Image: IGBT

Putting the gay in games

It should be no news to anyone that LGBT people have had a shocking history of representation by the gaming industry. To this day they remain a community that has been neglected across gaming history. As of 2018 one would hope we’d progressed beyond the ignorance of our gaming ancestors; however, Lucien Soulban, one of Far Cry 3’s writers, himself a gay man, has recently suggested that we are still far from seeing LGBT characters taking on leading roles in ‘AAA’ narratives.

It’s easy to be optimistic about the process of demarginalization, but when we compare the media to TV and film, the gaming industry continues to fall massively short of contemporary expectations. Looking back as far as the 1980s we can see evidence of LGBT characters making brief appearances in early gaming narratives, although many can be fit into a series of crude tropes, showcasing the ignorance of the time. For example, characters such as Doctor N. Gin of Crash Tag Racing and Simon of the Simon the Sorceror Series are comically feminised in a very coded way, as if befitting of the ‘sissy’ trope that was so commonly abused by writers of all media throughout the 80s and 90s. Furthermore, in the 1990s, portrayals of homosexuality took on a darker, more villainous face. For example, in The Orion Conspiracy, one of the first games to use the word homosexuality explicitly, we see the protagonist’s son’s sexuality being explicitly aligned with the criminal underworld he uncovers in the game. Equally in Phantasmogoria: Puzzles of the Flesh, for one of the first times in gaming history, the protagonist is set up as a bisexual man. Yet, this in a game that was considered controversially violent and graphic in its portrayal of criminality, murder, psychosis and sexual violence, inherently connected deviancy and depravity to bisexuality.

Picture: IGDB

In 1998 we had the first same sex marriage appear in a video game, in the form of Fallout 2. This seemed to mark the start of the industry placing less significance on the gender of the playable characters, and who their gamer chose for them to interact with, as it seemed that Grisham, the slaughterhouse owner would force you to marry whichever one of his children you chose to have sex with in the game. However, it is important to note that this remains a problematic example, as beyond the sex that the PC can choose to have and the inevitable marriage that can follow, the PC is unable to, or is rejected in their verbal advances towards same-sex characters. Even up to present day, we still have pitfalls such as the censorship of gay marriage in Tomodachi Life in North America. In the aforementioned statement from Lucien Soulban, he cited that the reason we would not see a gay protagonist was “because of fears it’ll impact sales.” With situations like this it is not hard to believe.

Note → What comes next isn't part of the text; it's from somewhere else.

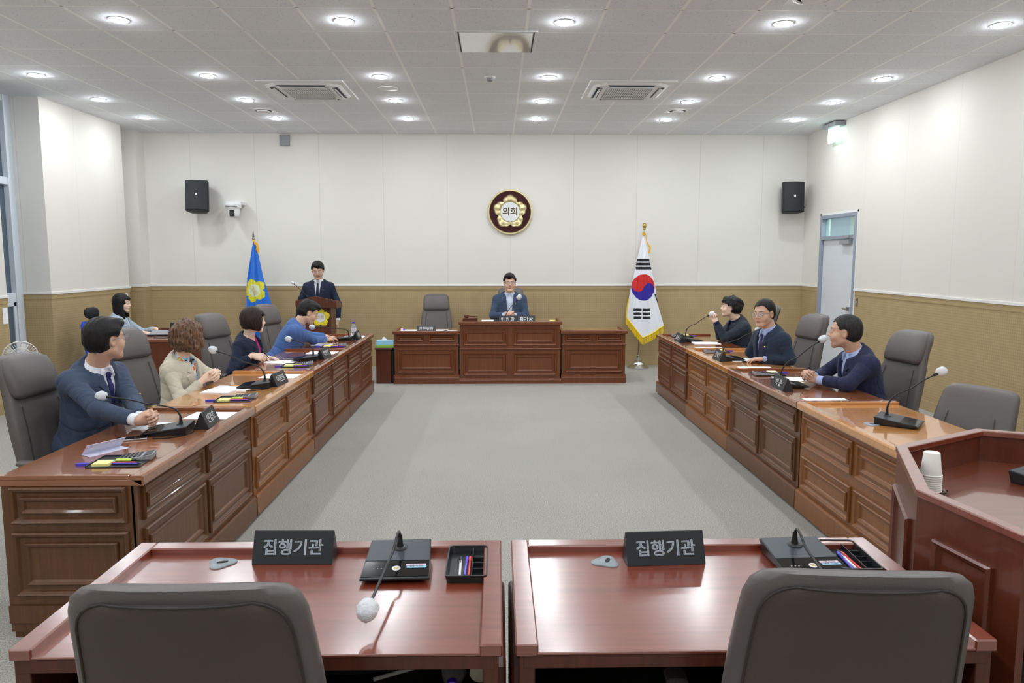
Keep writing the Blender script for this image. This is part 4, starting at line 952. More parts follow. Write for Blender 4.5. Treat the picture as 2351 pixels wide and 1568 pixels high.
# folded leaflet
lf = MB().add([(-0.105, -0.05, 0.0), (0.105, -0.05, 0.0), (0.105, 0.02, 0.002), (-0.105, 0.02, 0.002), (-0.105, -0.03, 0.055), (0.105, -0.03, 0.055),
               (-0.105, -0.05, 0.001), (0.105, -0.05, 0.001), (0.105, 0.02, 0.003), (-0.105, 0.02, 0.003), (-0.105, -0.028, 0.056), (0.105, -0.028, 0.056)],
              [(0, 1, 2, 3), (9, 8, 7, 6), (3, 2, 5, 4), (10, 11, 8, 9), (0, 6, 7, 1), (4, 5, 11, 10)])
lf.build('folded_leaflet', 'paper_lilac', loc=(-2.03, 3.77, SZ), rot=(0, 0, math.radians(60)), label='folded lilac-white leaflet standing open on the nearest left desk', cat='leaflet')
# keyboard / tablet, bottle
kb = empty('tablet_keyboard', (-1.96, 8.93, SZ), math.radians(-100), 'dark small keyboard under the hands of the man in bright blue jacket', 'keyboard')
MB().box(-0.13, 0.13, -0.05, 0.06, 0, 0.012).build('keyboard_body', 'plastic_black', kb, bevel=0.003)
k = MB()
for i in range(12):
    for j in range(4): k.box(-0.122+i*0.0205, -0.106+i*0.0205, -0.043+j*0.022, -0.026+j*0.022, 0.012, 0.015)
k.build('keys', 'mic_top_grey', kb)
def bottle(loc, label, rot=(0, 0, 0)):
    b = empty('water_bottle', loc, 0, label, 'bottle'); b.rotation_euler = rot
    MB().lathe([(0.020, 0), (0.032, 0.006), (0.033, 0.06), (0.031, 0.065), (0.033, 0.07), (0.033, 0.13), (0.026, 0.155), (0.013, 0.172), (0.012, 0.186)], 24).build('bottle_body', 'bottle_plastic', b, smooth=0.8)
    MB().lathe([(0.0338, 0.072), (0.0338, 0.125)], 24, caps=False).build('bottle_label', 'bottle_label', b)
    MB().lathe([(0.0155, 0.176), (0.0155, 0.194), (0.013, 0.196)], 20).build('cap', 'cap_purple', b, smooth=0.6)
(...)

This notion of characters ‘outed’ outside of their gameplay is stupendously common in modern gaming with characters such as Tracer of Overwatch, and many of the characters of Assassins Creed Syndicate

Soulban also notes the rise of gay characters on the periphery, even going on to suggest that if an ‘AAA’ game does have a gay protagonist “We’ll find out damn near after the fact”. This notion of characters ‘outed’ outside of their gameplay is stupendously common in modern gaming with characters such as Tracer of Overwatch, and many of the characters of Assassins Creed Syndicate. It is a quiet progress however, that many games choose not to make sexuality explicit within a playable character. This can perhaps be where we mark the difference between the industry now and the industry 30 years ago. Games such as Skyrim, Mass Effect and Borderlands have been frequently including gay characters within their storylines without much fanfare or provocation. Equally newer games such as The Last of Us and Life is Strange have showcased nuanced but explicit ways to represent the LGBT women within their narratives. Yet even this comes with a catch as in both games the queer love interests, Riley and Chloe respectively, are killed, sacrificed for plot progression, indicating that the trope of LGBT characters dying violent deaths is not reserved for TV and film alone.

Image: IGDB

So perhaps the gaming industry has made great steps towards a more diverse, fluid representation of sexuality, but perhaps equally the larger companies have some ways to go to catch up with the gaming community’s aspirations. Critically, the industry must recognise the lack of LGBT people of colour and the crucial inclusion of the full spectrum of LGBTQIA people in to the universe of video games. For further advancement of LGBT representation, the industry must also recognise the disconnect between its top-paid creators and its consumers.